Freizeit
A: al-farāġ. – E: leisure. – F: temps libre. – R: svobodnoe vremja. – S: tiempo libre. – C: xiuxian
Dieter Kramer
HKWM 4, 1999, Spalten 967-979
Indem Lohnarbeit die abhängig Tätigen für einen großen, aber fixierten Teil ihrer Zeit bindet, ergeben sich jenseits von Regeneration und Reproduktionsarbeit Freiräume, deren Umfang und Füllung gesellschaftlich umkämpft sind. F wird daher sowohl im Kontext von Interessen und Forderungen der Arbeitenden als auch im Rahmen kultur- und ideologiekritischer Erwägungen marxistisch relevant. Während F einerseits als Freiraum eingefordert wird, unterliegt sie andererseits dem Verdacht, als Ersatz für umfassende Freiheit die Konformität Unterprivilegierter zu gewährleisten. Im Hintergrund stehen nicht allein indirekt wirkende Interessen herrschender Schichten an einer ruhiggestellten und arbeitswilligen Bevölkerung, sondern auch direkte Profitinteressen einer F-Industrie, die spätestens im Postfordismus zu einer der umsatzstärksten Industrien expandiert. Da die bei all dem zugrundeliegende Trennung von Arbeitszeit und F ein kapitalistisches Spezifikum darstellt, liegt es nahe, begriffliche Alternativen zu ihr zu erschließen.
F, obwohl bereits 1823 bei dem Pädagogen Friedrich Fröbel als »Muße Zeit« zum ersten Mal belegt, taucht in den Wörterbüchern der deutschen Sprache relativ spät auf: Bei Grimm fehlt der Begriff noch.

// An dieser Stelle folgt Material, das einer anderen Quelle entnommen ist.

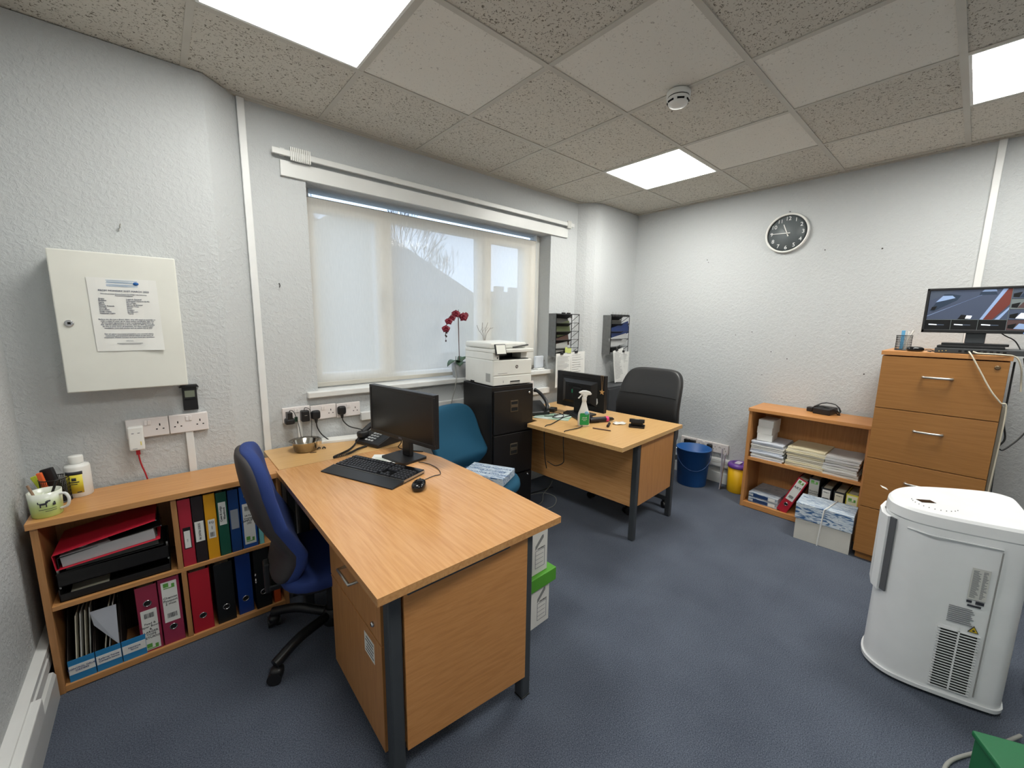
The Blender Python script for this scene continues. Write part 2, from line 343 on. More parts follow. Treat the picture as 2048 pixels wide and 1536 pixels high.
# roller blind
def blind_mat():
    m = bpy.data.materials.new('translucent screen fabric'); m.use_nodes = True; nt = m.node_tree; N = nt.nodes; L = nt.links; N.clear()
    out = N.new('ShaderNodeOutputMaterial'); tr = N.new('ShaderNodeBsdfTransparent'); tl = N.new('ShaderNodeBsdfTranslucent'); df = N.new('ShaderNodeBsdfDiffuse')
    tl.inputs[0].default_value = (.96, .90, .80, 1); df.inputs[0].default_value = (.80, .79, .76, 1)
    tc = N.new('ShaderNodeTexCoord'); wv = N.new('ShaderNodeTexNoise'); wv.inputs['Scale'].default_value = 180; mp = N.new('ShaderNodeMapping'); mp.inputs['Scale'].default_value = (1, 1, .12)
    L.new(tc.outputs['Object'], mp.inputs[0]); L.new(mp.outputs[0], wv.inputs['Vector'])
    mr = N.new('ShaderNodeMapRange'); mr.inputs['To Min'].default_value = 0.20; mr.inputs['To Max'].default_value = 0.29; L.new(wv.outputs['Fac'], mr.inputs['Value'])
    a = N.new('ShaderNodeMixShader'); a.inputs[0].default_value = 0.5; L.new(tl.outputs[0], a.inputs[1]); L.new(df.outputs[0], a.inputs[2])
    c = N.new('ShaderNodeMixShader'); L.new(mr.outputs[0], c.inputs[0]); L.new(a.outputs[0], c.inputs[1]); L.new(tr.outputs[0], c.inputs[2]); L.new(c.outputs[0], out.inputs[0])
    return m
t = T('roller_blind', 'pale see-through roller blind pulled down over the window', 'blind', (0, .145, 0))
P('fabric', t, B().add([(-.070, -.021, 1.07), (1.835, -.021, 1.07), (1.835, -.021, 2.18), (-.070, -.021, 2.18)], [(0, 1, 2, 3)]), blind_mat())
P('roller_tube', t, B().cyl((-.075, 0, 2.172), (1.845, 0, 2.172), .018, n=20), mat('blind tube', (128, 124, 116), .5))
P('bottom_bar', t, B().box(-.070, 1.835, -.027, -.013, 1.043, 1.07), mat('blind bottom bar', (188, 184, 174), .4), .002)
for x in (-.080, 1.852): P('bracket', t, B().box(x - .003, x + .003, -.015, .02, 2.165, 2.239), M_WHITE)
P('pull_chain', t, B().tube([(1.87, -.01, 2.18), (1.872, -.01, 1.6), (1.87, -.01, 1.25)], .0022, 6).tube([(1.885, -.01, 2.18), (1.88, -.01, 1.6), (1.882, -.01, 1.25)], .0022, 6), M_WHITE)
# curtain rail
t = T('curtain_rail', 'white curtain rail without curtains above the window', 'curtain rail')
P('rail', t, B().box(-.252, 2.195, -.012, .004, 2.336, 2.366), M_PAINT, .002)
for x in (-.2, .45, 1.1, 1.75, 2.17): P('bracket', t, B().box(x - .012, x + .012, .004, WY, 2.34, 2.375), M_PAINT)
for q in range(11): P('glider', t, B().box(-.165 + q * .0095, -.1585 + q * .0095, -.018, -.004, 2.318, 2.385), M_WHITE)
for q in range(4): P('glider', t, B().box(2.10 + q * .013, 2.107 + q * .013, -.018, -.004, 2.318, 2.38), M_WHITE)

# ---------------------------------------------------------------- outside, seen through the blind
M_SLATE = ramp_mat('slate roof', [(0.3, (96, 98, 102)), (0.7, (122, 122, 124))], (1, 1, 8), 6, 3, .8)
M_STONE = ramp_mat('grey stone wall', [(0.3, (120, 118, 112)), (0.7, (150, 146, 140))], (1, 1, 1), 4, 5, .9)
M_BARK = mat('bare branches', (70, 60, 56), .9)
M_HEDGE = ramp_mat('hedge leaves', [(0.3, (70, 80, 62)), (0.7, (120, 126, 108))], (1, 1, 1), 3, 5, .9)
ST('ground_outside', B().box(-60, 90, .6, 90, -1.2, -1.0), mat('tarmac', (158, 154, 146), .9))
t = T('house', 'grey slate roofed house outside, seen through the blind', 'house', (0, 12, -1))
P('wall', t, B().box(-4.0, 10.2, 0.3, 8, 0, 3.4), M_STONE)
P('roof', t, B().slab([(-4.6, 3.3), (10.9, 3.1), (5.6, 5.65), (1.0, 5.75), (-1.2, 5.9)], 0, 8), M_SLATE)
P('chimney', t, B().box(6.6, 7.3, 3, 3.7, 4.2, 5.9), M_STONE)
for x in (8.2,): P('window', t, B().box(x, x + .9, .25, .3, 1.2, 2.6).box(x - .06, x + .96, .22, .25, 1.12, 1.2), M_WHITE)
t = T('gable', 'tall pale gable end outside, seen through the left pane', 'building', (0, 6.6, -1))
P('wall', t, B().slab([(1.6, 0), (3.3, 0), (3.3, 4.8), (2.35, 4.82), (2.14, 4.55), (1.77, 4.12), (1.6, 4.0)], 0, 3.2), mat('pale render', (176, 168, 152), .9))
t = T('church_tower', 'distant castellated stone tower outside, seen through the right pane', 'tower', (14.6, 16.5, -1))
b = B().box(0, 4, 0, 3, 0, 4.25)
for q in range(4): b.box(q * 1.1, q * 1.1 + .55, 0, .3, 4.25, 4.55)
P('wall', t, b, M_STONE)
b = B(); random.seed(3)
for q in range(150): b.at(); b.sup((8.0 + random.random() * 3.4, 10.0 + random.random() * .8, random.random() * 2.95 - .9), (.38, .3, .33), 1, 1, nu=8, nv=5)
O('hedge', 'dense hedge outside, between the house and the tower', 'hedge', b, M_HEDGE)
def tree(x, y, hgt, seed, label):
    random.seed(seed); b = B()
    def grow(p, d, L, r, k):
        q = p + d * L; b.tube([p, p + d * L * .5 + Vector((random.uniform(-.04, .04), 0, 0)) * L, q], [r, r * .8, r * .6], 4)
        if k == 0: return
        for _ in range(3 if k > 1 else 4):
            e = (d + Vector((random.uniform(-.5, .5), random.uniform(-.4, .4), random.uniform(.0, .5)))).normalized(); grow(q - d * L * random.uniform(0, .35), e, L * random.uniform(.6, .8), r * .58, k - 1)
    grow(Vector((x, y, -1)), Vector((0, 0, 1)), hgt * .8, .11, 6)
    O('bare_tree', label, 'tree', b, M_BARK, group='bare winter trees outside')
tree(12.6, 24, 4.7, 1, 'tall bare winter tree outside, behind the roof in the middle pane')
tree(16.9, 27, 4.0, 5, 'slimmer bare winter tree outside, right in the middle pane')
tree(6.4, 24, 4.3, 9, 'bare winter tree outside, at the top left of the left pane')

# ---------------------------------------------------------------- sockets, plugs, cables on the walls
def socket(label, loc, rz=0, group='double wall sockets', w=.147, hh=.088, left_free=True, right_free=True):
    t = T('wall_socket', label, 'socket', loc, rz, group)
    P('plate', t, B().prism(rrect(-w / 2, w / 2, -hh / 2, hh / 2, .006), 0, .010).at(), M_SOCKET) if 0 else P('plate', t, B().box(-w / 2, w / 2, -.022, 0, -hh / 2, hh / 2), M_SOCKET, .003)
    for sx in (-.0065, .0065): P('switch', t, B().box(sx - .0055, sx + .0055, -.026, -.021, .012, .034), M_SOCKET, .0015)
    for sx in (-1, 1):
        P('pin_holes', t, B().box(sx * .042 - .0022, sx * .042 + .0022, -.0225, -.021, .003, .014).box(sx * .042 - .015, sx * .042 - .0085, -.0225, -.021, -.014, -.009).box(sx * .042 + .0085, sx * .042 + .015, -.0225, -.021, -.014, -.009), M_HOLE)
    return t
socket('double white socket at the left end of the row under the window', (-.216, WY, .908), group='sockets under the window')
socket('middle double white socket of the row under the window', (-.066, WY, .903), group='sockets under the window')
socket('double white socket at the right end of the row under the window', (.085, WY, .898), group='sockets under the window')
socket('left double white socket under the white wall cabinet', (-.866, -.10, .962), group='sockets under the wall cabinet')
socket('right double white socket under the white wall cabinet, below the thermometer', (-.717, -.10, .962), group='sockets under the wall cabinet')
for q, lb in enumerate(('leftmost of three double sockets above the blue bin', 'middle of three double sockets above the blue bin', 'rightmost of three double sockets above the blue bin')):
    socket('white ' + lb, (3.07, -.838 - q * .149, .328), -90, group='sockets above the bin')
socket('double white socket low behind the printer, above the far desk', (1.66, WY, .90), group='sockets under the window')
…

Marx und Engels kannten nur »freie Zeit« als »disponible Zeit«. Erst in der kirchlichen Bildungs- und Jugendarbeit des frühen 20. Jh. wird »F« als Begriff für einen organisiert und in Gemeinschaft verbrachten Zeitblock außerhalb der Ausbildungs- und Berufstätigkeit verwendet.